On ne peut que se réjouir d'une telle parution, puisque non contente de permettre la redécouverte au disque d'un ouvrage représenté par la même équipe il y a quelques mois (Madrid, Lausanne, Bordeaux, Vienne), elle s’avère particulièrement bien servie par une distribution soigneusement choisie, chaque voix correspondant bien au caractère de son rôle, sans déroger à certaines analogies avec les personnages mozartiens.

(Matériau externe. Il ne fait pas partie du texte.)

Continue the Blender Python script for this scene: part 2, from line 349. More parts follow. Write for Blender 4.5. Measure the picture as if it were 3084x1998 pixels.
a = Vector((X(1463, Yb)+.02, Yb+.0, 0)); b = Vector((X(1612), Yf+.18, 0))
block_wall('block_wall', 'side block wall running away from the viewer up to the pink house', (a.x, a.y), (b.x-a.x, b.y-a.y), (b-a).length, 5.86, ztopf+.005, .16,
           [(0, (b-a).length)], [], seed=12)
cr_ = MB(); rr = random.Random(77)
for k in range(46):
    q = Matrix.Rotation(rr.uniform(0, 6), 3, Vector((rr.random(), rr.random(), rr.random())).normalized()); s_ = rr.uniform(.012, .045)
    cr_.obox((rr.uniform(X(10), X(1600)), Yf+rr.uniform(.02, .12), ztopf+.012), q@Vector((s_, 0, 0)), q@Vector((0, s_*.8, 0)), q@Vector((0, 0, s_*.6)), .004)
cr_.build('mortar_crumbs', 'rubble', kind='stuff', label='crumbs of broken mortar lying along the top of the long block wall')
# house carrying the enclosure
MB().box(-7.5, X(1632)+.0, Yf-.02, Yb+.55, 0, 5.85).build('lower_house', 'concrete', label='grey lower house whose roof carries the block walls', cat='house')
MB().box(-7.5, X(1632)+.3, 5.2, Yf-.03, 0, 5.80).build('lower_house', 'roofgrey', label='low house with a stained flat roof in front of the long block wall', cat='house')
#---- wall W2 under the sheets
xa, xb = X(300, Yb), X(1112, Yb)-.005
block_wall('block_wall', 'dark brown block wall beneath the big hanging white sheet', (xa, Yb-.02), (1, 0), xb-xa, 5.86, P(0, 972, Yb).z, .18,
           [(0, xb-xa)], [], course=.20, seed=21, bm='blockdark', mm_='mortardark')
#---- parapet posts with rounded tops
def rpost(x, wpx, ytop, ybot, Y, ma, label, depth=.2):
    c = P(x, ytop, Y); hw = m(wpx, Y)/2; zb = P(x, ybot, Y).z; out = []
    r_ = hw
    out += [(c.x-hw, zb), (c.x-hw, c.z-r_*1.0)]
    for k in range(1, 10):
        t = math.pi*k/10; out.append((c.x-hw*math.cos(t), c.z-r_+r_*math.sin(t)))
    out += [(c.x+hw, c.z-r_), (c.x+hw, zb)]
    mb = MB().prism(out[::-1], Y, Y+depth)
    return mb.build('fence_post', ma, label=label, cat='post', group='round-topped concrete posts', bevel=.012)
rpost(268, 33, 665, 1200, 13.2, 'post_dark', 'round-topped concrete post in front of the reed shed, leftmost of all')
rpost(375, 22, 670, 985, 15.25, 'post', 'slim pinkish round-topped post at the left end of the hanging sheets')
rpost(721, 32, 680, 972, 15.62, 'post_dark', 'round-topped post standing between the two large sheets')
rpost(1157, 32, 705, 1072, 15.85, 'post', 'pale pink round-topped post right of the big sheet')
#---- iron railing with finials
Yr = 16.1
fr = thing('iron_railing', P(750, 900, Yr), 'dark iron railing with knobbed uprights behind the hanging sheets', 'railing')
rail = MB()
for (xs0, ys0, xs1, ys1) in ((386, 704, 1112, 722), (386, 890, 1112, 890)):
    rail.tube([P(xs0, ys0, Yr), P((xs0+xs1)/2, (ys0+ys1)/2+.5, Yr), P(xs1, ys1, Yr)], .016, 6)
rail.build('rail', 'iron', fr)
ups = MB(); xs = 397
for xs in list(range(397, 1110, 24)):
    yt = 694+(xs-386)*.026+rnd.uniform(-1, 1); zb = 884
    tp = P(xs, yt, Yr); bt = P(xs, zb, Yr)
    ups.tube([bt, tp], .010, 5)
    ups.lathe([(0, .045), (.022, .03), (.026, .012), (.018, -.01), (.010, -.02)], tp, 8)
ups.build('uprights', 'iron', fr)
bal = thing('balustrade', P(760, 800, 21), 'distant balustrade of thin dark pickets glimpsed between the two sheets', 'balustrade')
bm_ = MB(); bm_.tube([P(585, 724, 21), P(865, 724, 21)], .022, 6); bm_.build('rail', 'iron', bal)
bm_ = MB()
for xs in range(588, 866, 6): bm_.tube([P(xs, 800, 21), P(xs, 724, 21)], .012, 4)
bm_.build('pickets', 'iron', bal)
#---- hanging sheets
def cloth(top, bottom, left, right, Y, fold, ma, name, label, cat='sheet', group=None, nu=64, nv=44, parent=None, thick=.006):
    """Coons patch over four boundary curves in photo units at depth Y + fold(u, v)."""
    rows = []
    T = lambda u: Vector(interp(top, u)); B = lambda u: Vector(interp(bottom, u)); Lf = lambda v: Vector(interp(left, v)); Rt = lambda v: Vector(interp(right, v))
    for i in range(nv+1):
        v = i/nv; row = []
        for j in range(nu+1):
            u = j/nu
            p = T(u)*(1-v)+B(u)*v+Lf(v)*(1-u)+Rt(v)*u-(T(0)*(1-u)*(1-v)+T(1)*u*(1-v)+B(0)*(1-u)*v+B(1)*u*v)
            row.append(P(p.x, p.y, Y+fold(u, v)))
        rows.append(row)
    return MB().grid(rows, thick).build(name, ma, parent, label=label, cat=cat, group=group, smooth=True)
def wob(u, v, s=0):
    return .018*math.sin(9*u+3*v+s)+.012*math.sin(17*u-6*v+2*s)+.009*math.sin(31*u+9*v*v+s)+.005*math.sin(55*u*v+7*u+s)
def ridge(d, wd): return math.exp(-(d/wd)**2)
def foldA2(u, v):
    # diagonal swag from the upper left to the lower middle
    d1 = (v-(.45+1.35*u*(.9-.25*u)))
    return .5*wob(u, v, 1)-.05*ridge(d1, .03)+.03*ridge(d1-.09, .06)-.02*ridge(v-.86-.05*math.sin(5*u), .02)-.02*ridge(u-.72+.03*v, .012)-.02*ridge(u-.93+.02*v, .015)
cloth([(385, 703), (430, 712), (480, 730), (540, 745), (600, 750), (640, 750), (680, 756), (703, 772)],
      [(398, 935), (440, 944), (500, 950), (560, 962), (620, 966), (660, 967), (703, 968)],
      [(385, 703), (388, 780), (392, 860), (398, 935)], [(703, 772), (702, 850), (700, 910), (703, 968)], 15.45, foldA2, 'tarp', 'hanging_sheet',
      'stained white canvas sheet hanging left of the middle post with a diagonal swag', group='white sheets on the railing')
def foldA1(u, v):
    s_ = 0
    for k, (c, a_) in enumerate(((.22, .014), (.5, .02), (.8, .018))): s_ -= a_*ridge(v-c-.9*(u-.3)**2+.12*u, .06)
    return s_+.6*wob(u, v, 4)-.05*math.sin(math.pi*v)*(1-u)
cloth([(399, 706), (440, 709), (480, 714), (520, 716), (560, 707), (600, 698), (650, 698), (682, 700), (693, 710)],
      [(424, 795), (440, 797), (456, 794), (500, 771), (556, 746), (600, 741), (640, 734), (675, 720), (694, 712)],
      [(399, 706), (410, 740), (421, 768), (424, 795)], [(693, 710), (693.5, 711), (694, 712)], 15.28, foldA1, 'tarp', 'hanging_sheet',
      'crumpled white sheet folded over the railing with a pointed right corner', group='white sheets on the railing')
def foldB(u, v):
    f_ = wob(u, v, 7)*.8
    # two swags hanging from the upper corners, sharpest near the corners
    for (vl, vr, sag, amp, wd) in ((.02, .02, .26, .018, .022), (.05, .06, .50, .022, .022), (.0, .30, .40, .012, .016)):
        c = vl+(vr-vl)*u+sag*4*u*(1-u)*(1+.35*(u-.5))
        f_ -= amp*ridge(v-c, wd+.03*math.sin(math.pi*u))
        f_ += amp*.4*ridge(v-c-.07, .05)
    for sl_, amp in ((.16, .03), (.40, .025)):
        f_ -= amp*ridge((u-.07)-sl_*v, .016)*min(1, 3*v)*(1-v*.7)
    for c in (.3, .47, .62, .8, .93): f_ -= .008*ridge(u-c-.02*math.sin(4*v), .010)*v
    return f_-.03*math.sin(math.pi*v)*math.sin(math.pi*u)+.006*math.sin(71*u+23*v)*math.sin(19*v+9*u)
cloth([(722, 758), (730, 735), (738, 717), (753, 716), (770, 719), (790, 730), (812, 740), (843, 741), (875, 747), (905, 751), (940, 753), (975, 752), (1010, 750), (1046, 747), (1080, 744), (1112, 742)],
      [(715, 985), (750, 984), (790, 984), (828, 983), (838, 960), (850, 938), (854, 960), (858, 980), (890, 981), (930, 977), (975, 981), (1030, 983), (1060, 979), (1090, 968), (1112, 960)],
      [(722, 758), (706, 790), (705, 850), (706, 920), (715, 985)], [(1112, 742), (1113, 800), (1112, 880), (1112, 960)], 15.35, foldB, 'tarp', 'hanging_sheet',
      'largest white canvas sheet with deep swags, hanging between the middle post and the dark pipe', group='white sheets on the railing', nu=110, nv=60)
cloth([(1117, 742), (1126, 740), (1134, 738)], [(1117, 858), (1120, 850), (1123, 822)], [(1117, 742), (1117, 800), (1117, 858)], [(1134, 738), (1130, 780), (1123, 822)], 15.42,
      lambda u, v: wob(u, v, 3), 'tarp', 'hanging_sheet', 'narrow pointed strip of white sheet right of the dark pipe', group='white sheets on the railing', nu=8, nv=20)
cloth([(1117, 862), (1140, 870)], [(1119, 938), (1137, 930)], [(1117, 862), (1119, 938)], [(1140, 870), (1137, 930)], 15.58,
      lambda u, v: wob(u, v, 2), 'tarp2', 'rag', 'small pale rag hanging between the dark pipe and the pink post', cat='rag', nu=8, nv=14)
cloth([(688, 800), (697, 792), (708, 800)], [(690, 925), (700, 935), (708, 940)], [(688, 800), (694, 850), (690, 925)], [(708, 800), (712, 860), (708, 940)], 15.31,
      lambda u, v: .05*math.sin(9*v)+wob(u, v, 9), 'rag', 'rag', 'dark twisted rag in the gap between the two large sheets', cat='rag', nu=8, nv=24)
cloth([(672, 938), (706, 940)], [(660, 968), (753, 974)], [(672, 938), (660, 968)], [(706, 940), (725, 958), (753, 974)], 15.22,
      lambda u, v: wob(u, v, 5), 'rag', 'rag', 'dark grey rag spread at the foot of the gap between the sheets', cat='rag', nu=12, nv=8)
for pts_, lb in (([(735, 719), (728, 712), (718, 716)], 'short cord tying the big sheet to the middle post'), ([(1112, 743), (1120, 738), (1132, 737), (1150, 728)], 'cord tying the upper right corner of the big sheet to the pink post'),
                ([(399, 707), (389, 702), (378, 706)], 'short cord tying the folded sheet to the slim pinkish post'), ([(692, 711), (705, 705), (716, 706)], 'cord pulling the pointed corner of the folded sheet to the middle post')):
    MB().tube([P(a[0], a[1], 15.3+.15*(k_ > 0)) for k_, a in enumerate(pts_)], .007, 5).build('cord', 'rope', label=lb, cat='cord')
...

Après une ouverture (sinfonia) un rien balourde, les qualités toutes mozartienne d’Emilio Gonzales-Toro – légèreté, souplesse, ligne de chant minutieusement entretenue, émission délicate autant qu'égale – imposent un Valerio attachant dès l'abord (joliment attendrissant dans son air de l'Acte II – CD 2 plage 2). L'Isabella de Katia Velletaz est moins flatteuse, quelque peu engorgée dans les récitatifs souvent instable, mais elle réussit ses airs (CD 2 plage 4). Le soprano Raffaella Milanesi donne une Cilia d'une grande clarté, dont le timbre volontiers espiègle séduit sans faillir, jusque dans des vocalises (CD 1 plage 6, par exemple) réalisées avec une agilité charmante. Josep Miquel Ramón est un Fiuta efficace, présent et tout à fait crédible, bien que certains traits soient parfois heurtés ; la leçon qu'il donne à Bonario est délicieuse (CD 1 plage 19). La coquette et tyrannique Ciprigna bénéficie de l'art indéniable de Marguerite Krull, projetant loin sa voix, tandis que le pauvre Bonario est le baryton Enrique Baquerizo, parfait barbon amoureux. On regrettera le ténor Yves Saelens, plus qu'approximatif dans les vocalises de Lelio. Mais – sopra tutti – le baryton Carlos Marín compose le fat parasite Don Giglio avec une formidable maestria, usant de toutes les possibilités expressives de son organe. Son duetto avec Bonario est charmant (CD 2 plage 26).
Tous ces artistes sont dirigés par Christophe Rousset à la tête de ses Talens Lyriques : pour irréprochable que soit sa lecture, un peu plus de souplesse n'aurait pas nui à la théâtralité (il nous a habitué à beaucoup mieux...).